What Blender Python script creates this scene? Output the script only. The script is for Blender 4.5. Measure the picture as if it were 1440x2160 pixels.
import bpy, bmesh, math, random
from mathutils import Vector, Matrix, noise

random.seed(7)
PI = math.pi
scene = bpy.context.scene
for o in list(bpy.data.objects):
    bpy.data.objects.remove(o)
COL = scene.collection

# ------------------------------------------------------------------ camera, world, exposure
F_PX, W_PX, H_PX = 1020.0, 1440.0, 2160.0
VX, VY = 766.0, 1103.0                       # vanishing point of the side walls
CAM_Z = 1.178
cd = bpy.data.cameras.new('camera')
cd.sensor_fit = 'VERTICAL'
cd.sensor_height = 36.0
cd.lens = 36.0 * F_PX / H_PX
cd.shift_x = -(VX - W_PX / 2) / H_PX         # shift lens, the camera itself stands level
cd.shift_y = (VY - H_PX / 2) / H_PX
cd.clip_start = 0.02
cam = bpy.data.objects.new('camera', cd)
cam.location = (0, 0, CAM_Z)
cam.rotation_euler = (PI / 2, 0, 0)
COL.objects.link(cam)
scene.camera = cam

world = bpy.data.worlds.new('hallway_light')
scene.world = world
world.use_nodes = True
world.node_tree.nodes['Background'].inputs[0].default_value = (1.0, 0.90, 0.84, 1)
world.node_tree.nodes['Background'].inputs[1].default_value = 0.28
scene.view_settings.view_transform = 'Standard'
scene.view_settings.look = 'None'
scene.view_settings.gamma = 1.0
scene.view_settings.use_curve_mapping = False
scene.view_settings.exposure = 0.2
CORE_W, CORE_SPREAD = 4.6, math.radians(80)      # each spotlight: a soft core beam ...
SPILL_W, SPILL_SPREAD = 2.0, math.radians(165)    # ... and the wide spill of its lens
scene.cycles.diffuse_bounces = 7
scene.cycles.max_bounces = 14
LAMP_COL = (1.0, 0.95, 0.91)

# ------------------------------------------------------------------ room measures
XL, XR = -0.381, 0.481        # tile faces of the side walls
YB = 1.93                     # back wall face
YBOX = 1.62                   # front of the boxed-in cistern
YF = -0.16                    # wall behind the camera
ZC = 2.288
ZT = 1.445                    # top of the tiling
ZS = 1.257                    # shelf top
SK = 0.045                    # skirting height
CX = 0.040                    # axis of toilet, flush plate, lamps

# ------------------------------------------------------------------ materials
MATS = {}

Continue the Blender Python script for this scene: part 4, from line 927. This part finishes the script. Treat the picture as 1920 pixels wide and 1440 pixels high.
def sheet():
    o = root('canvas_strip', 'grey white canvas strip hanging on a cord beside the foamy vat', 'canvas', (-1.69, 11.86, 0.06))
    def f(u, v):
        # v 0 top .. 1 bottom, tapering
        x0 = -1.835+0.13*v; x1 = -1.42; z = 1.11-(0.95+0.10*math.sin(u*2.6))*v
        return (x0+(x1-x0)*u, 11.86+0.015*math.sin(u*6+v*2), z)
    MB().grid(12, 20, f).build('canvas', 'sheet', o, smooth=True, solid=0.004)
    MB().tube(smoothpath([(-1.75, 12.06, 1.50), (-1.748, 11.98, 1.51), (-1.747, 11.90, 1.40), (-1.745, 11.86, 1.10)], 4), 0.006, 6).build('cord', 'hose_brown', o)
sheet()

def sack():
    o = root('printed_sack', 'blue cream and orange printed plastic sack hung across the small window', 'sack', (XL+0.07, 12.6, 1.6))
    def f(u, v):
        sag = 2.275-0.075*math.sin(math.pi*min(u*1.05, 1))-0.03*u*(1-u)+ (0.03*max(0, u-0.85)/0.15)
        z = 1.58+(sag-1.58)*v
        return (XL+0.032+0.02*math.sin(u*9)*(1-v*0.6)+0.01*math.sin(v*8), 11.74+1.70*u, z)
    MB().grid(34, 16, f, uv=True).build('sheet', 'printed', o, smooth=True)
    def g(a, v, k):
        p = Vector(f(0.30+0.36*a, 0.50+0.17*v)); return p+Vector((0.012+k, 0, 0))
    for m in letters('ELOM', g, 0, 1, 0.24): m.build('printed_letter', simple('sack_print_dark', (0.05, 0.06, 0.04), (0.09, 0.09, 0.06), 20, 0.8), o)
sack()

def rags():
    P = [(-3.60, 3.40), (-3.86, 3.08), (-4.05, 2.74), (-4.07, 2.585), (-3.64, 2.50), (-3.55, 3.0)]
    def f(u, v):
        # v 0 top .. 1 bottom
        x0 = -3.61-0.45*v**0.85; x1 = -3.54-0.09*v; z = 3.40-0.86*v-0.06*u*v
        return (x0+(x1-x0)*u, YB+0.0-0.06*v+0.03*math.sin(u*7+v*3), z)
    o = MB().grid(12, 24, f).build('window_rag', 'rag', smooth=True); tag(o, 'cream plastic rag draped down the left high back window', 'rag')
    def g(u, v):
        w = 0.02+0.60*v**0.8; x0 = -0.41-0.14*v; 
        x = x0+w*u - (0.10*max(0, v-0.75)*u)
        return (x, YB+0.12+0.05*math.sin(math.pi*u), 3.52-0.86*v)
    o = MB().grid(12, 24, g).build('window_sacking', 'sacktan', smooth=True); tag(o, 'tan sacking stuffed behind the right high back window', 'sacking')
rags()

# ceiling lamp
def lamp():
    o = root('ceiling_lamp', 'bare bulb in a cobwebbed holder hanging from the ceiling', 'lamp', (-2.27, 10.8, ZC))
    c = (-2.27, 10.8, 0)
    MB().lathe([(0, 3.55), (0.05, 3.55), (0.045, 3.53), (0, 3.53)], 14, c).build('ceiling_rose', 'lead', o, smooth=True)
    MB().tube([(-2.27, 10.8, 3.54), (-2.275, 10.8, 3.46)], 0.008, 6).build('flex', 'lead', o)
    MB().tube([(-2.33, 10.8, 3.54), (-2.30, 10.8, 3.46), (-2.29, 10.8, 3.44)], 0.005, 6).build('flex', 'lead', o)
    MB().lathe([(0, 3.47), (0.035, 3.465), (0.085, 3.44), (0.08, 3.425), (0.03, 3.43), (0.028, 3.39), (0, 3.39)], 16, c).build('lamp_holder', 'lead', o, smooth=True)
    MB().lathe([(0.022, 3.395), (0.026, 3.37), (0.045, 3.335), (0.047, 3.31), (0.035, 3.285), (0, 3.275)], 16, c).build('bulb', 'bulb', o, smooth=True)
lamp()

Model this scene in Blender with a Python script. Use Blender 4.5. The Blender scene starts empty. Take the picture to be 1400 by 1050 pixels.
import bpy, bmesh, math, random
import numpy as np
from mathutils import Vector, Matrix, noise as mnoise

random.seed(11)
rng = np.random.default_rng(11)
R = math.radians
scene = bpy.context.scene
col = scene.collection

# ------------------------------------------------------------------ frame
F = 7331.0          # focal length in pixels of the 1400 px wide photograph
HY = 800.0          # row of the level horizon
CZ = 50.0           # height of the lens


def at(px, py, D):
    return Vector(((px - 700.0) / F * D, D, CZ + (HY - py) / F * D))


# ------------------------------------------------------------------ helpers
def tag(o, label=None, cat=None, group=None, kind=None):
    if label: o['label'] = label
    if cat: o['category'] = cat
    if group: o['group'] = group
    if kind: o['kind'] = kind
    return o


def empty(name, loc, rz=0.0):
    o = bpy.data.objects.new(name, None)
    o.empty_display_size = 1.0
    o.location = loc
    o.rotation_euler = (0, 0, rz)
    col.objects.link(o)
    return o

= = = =

* _WRITTEN PROBLEM_: Your task is to output the full set of records exactly as presented.

* _FULL OUTPUT_:
What Blender Python script creates this scene? Output the script only. The script is for Blender 4.5. Measure the picture as if it were 1440x2160 pixels.
import bpy, bmesh, math, random
from mathutils import Vector, Matrix, noise

random.seed(7)
PI = math.pi
scene = bpy.context.scene
for o in list(bpy.data.objects):
    bpy.data.objects.remove(o)
COL = scene.collection

# ------------------------------------------------------------------ camera, world, exposure
F_PX, W_PX, H_PX = 1020.0, 1440.0, 2160.0
VX, VY = 766.0, 1103.0                       # vanishing point of the side walls
CAM_Z = 1.178
cd = bpy.data.cameras.new('camera')
cd.sensor_fit = 'VERTICAL'
cd.sensor_height = 36.0
cd.lens = 36.0 * F_PX / H_PX
cd.shift_x = -(VX - W_PX / 2) / H_PX         # shift lens, the camera itself stands level
cd.shift_y = (VY - H_PX / 2) / H_PX
cd.clip_start = 0.02
cam = bpy.data.objects.new('camera', cd)
cam.location = (0, 0, CAM_Z)
cam.rotation_euler = (PI / 2, 0, 0)
COL.objects.link(cam)
scene.camera = cam

world = bpy.data.worlds.new('hallway_light')
scene.world = world
world.use_nodes = True
world.node_tree.nodes['Background'].inputs[0].default_value = (1.0, 0.90, 0.84, 1)
world.node_tree.nodes['Background'].inputs[1].default_value = 0.28
scene.view_settings.view_transform = 'Standard'
scene.view_settings.look = 'None'
scene.view_settings.gamma = 1.0
scene.view_settings.use_curve_mapping = False
scene.view_settings.exposure = 0.2
CORE_W, CORE_SPREAD = 4.6, math.radians(80)      # each spotlight: a soft core beam ...
SPILL_W, SPILL_SPREAD = 2.0, math.radians(165)    # ... and the wide spill of its lens
scene.cycles.diffuse_bounces = 7
scene.cycles.max_bounces = 14
LAMP_COL = (1.0, 0.95, 0.91)

# ------------------------------------------------------------------ room measures
XL, XR = -0.381, 0.481        # tile faces of the side walls
YB = 1.93                     # back wall face
YBOX = 1.62                   # front of the boxed-in cistern
YF = -0.16                    # wall behind the camera
ZC = 2.288
ZT = 1.445                    # top of the tiling
ZS = 1.257                    # shelf top
SK = 0.045                    # skirting height
CX = 0.040                    # axis of toilet, flush plate, lamps

# ------------------------------------------------------------------ materials
MATS = {}

Continue the Blender Python script for this scene: part 4, from line 927. This part finishes the script. Treat the picture as 1920 pixels wide and 1440 pixels high.
def sheet():
    o = root('canvas_strip', 'grey white canvas strip hanging on a cord beside the foamy vat', 'canvas', (-1.69, 11.86, 0.06))
    def f(u, v):
        # v 0 top .. 1 bottom, tapering
        x0 = -1.835+0.13*v; x1 = -1.42; z = 1.11-(0.95+0.10*math.sin(u*2.6))*v
        return (x0+(x1-x0)*u, 11.86+0.015*math.sin(u*6+v*2), z)
    MB().grid(12, 20, f).build('canvas', 'sheet', o, smooth=True, solid=0.004)
    MB().tube(smoothpath([(-1.75, 12.06, 1.50), (-1.748, 11.98, 1.51), (-1.747, 11.90, 1.40), (-1.745, 11.86, 1.10)], 4), 0.006, 6).build('cord', 'hose_brown', o)
sheet()

def sack():
    o = root('printed_sack', 'blue cream and orange printed plastic sack hung across the small window', 'sack', (XL+0.07, 12.6, 1.6))
    def f(u, v):
        sag = 2.275-0.075*math.sin(math.pi*min(u*1.05, 1))-0.03*u*(1-u)+ (0.03*max(0, u-0.85)/0.15)
        z = 1.58+(sag-1.58)*v
        return (XL+0.032+0.02*math.sin(u*9)*(1-v*0.6)+0.01*math.sin(v*8), 11.74+1.70*u, z)
    MB().grid(34, 16, f, uv=True).build('sheet', 'printed', o, smooth=True)
    def g(a, v, k):
        p = Vector(f(0.30+0.36*a, 0.50+0.17*v)); return p+Vector((0.012+k, 0, 0))
    for m in letters('ELOM', g, 0, 1, 0.24): m.build('printed_letter', simple('sack_print_dark', (0.05, 0.06, 0.04), (0.09, 0.09, 0.06), 20, 0.8), o)
sack()

def rags():
    P = [(-3.60, 3.40), (-3.86, 3.08), (-4.05, 2.74), (-4.07, 2.585), (-3.64, 2.50), (-3.55, 3.0)]
    def f(u, v):
        # v 0 top .. 1 bottom
        x0 = -3.61-0.45*v**0.85; x1 = -3.54-0.09*v; z = 3.40-0.86*v-0.06*u*v
        return (x0+(x1-x0)*u, YB+0.0-0.06*v+0.03*math.sin(u*7+v*3), z)
    o = MB().grid(12, 24, f).build('window_rag', 'rag', smooth=True); tag(o, 'cream plastic rag draped down the left high back window', 'rag')
    def g(u, v):
        w = 0.02+0.60*v**0.8; x0 = -0.41-0.14*v; 
        x = x0+w*u - (0.10*max(0, v-0.75)*u)
        return (x, YB+0.12+0.05*math.sin(math.pi*u), 3.52-0.86*v)
    o = MB().grid(12, 24, g).build('window_sacking', 'sacktan', smooth=True); tag(o, 'tan sacking stuffed behind the right high back window', 'sacking')
rags()

# ceiling lamp
def lamp():
    o = root('ceiling_lamp', 'bare bulb in a cobwebbed holder hanging from the ceiling', 'lamp', (-2.27, 10.8, ZC))
    c = (-2.27, 10.8, 0)
    MB().lathe([(0, 3.55), (0.05, 3.55), (0.045, 3.53), (0, 3.53)], 14, c).build('ceiling_rose', 'lead', o, smooth=True)
    MB().tube([(-2.27, 10.8, 3.54), (-2.275, 10.8, 3.46)], 0.008, 6).build('flex', 'lead', o)
    MB().tube([(-2.33, 10.8, 3.54), (-2.30, 10.8, 3.46), (-2.29, 10.8, 3.44)], 0.005, 6).build('flex', 'lead', o)
    MB().lathe([(0, 3.47), (0.035, 3.465), (0.085, 3.44), (0.08, 3.425), (0.03, 3.43), (0.028, 3.39), (0, 3.39)], 16, c).build('lamp_holder', 'lead', o, smooth=True)
    MB().lathe([(0.022, 3.395), (0.026, 3.37), (0.045, 3.335), (0.047, 3.31), (0.035, 3.285), (0, 3.275)], 16, c).build('bulb', 'bulb', o, smooth=True)
lamp()

Model this scene in Blender with a Python script. Use Blender 4.5. The Blender scene starts empty. Take the picture to be 1400 by 1050 pixels.
import bpy, bmesh, math, random
import numpy as np
from mathutils import Vector, Matrix, noise as mnoise

random.seed(11)
rng = np.random.default_rng(11)
R = math.radians
scene = bpy.context.scene
col = scene.collection

# ------------------------------------------------------------------ frame
F = 7331.0          # focal length in pixels of the 1400 px wide photograph
HY = 800.0          # row of the level horizon
CZ = 50.0           # height of the lens


def at(px, py, D):
    return Vector(((px - 700.0) / F * D, D, CZ + (HY - py) / F * D))


# ------------------------------------------------------------------ helpers
def tag(o, label=None, cat=None, group=None, kind=None):
    if label: o['label'] = label
    if cat: o['category'] = cat
    if group: o['group'] = group
    if kind: o['kind'] = kind
    return o


def empty(name, loc, rz=0.0):
    o = bpy.data.objects.new(name, None)
    o.empty_display_size = 1.0
    o.location = loc
    o.rotation_euler = (0, 0, rz)
    col.objects.link(o)
    return o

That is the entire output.